25年度下半期における
注目業界は自動車と建設
日本の対アメリカ輸出額全体の約3割を占める自動車への分野別関税が9月16日に15%に決定したこと、および、経営再建中の日産自動車の動向などを背景に、当面は自動車業界に注目が集まるだろう。実際、帝国データバンク情報統括部には企業から取引先である自動車部品メーカーに対する懸念の声や信用照会が断続的に寄せられ、その回数は増えてきている印象だ。

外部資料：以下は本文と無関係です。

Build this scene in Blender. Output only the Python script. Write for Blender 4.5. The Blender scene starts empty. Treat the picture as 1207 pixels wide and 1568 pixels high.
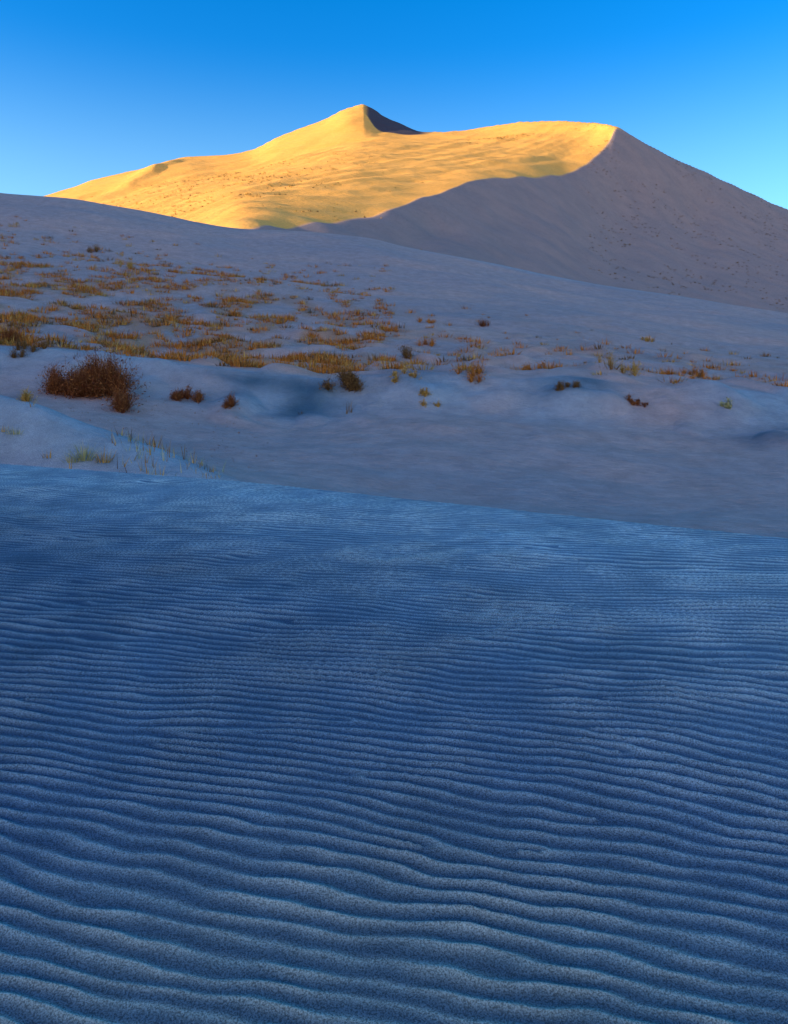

これまで各自動車メーカーは輸出車両価格の引き下げを行うなどして分野別関税に対応してきたが、今後は生産・輸出車種の絞り込みや価格の引き下げ幅の縮小、価格引き下げを中止することなどで、その影響が中小部品メーカーへ受注単価引き下げなどの形で及ぶ可能性は否定できない。また、アメリカの対中国関税引き上げを受け、生産拠点を中国から国内生産に切り替えるなどコスト負担を強いられる中小部品メーカーが増加する可能性もある。
以上のことを踏まえて、2025年度下半期は、部品メーカーを中心とした「自動車関連業者」を筆頭に、物価高や人手不足の影響を大きく受け、2024年度上半期比で最も倒産増加率が高かった「建設業」の動向も注目されると予測する。
新政権で注目される
中小企業向け物価高対策
10月4日に自民党の新総裁に選出された高市早苗氏が今後、首相に指名されることになれば、新政権は経済対策として物価高対策に最優先で取りかかることが予想される。
物価高に伴い帝国データバンクでは2022年以降、全国の企業を対象に「価格転嫁調査」を計6回実施してきたが、直近の25年7月調査(全国1万626社が回答)では価格転嫁率は39.4%となり、調査開始以降最低の数値となった。これはコストが100円上昇しても39.4円しか販売価格に反映できず、残りの60.6円は自社で負担しているという深刻な状況を示す。
時間の経過とともに進むかにも思われた企業の価格転嫁だが、実際には、終わりが見えない原材料価格の高騰が続く中で、取引先との価格交渉に限界を感じたり、消費者離れやライバル社動向などを考慮し、転嫁したくてもできずに苦しむ事業者が増えている。新政権はこうした問題に苦しむ中小企業の課題をどう解消していくのか、転嫁率の変化とともに注目していきたい。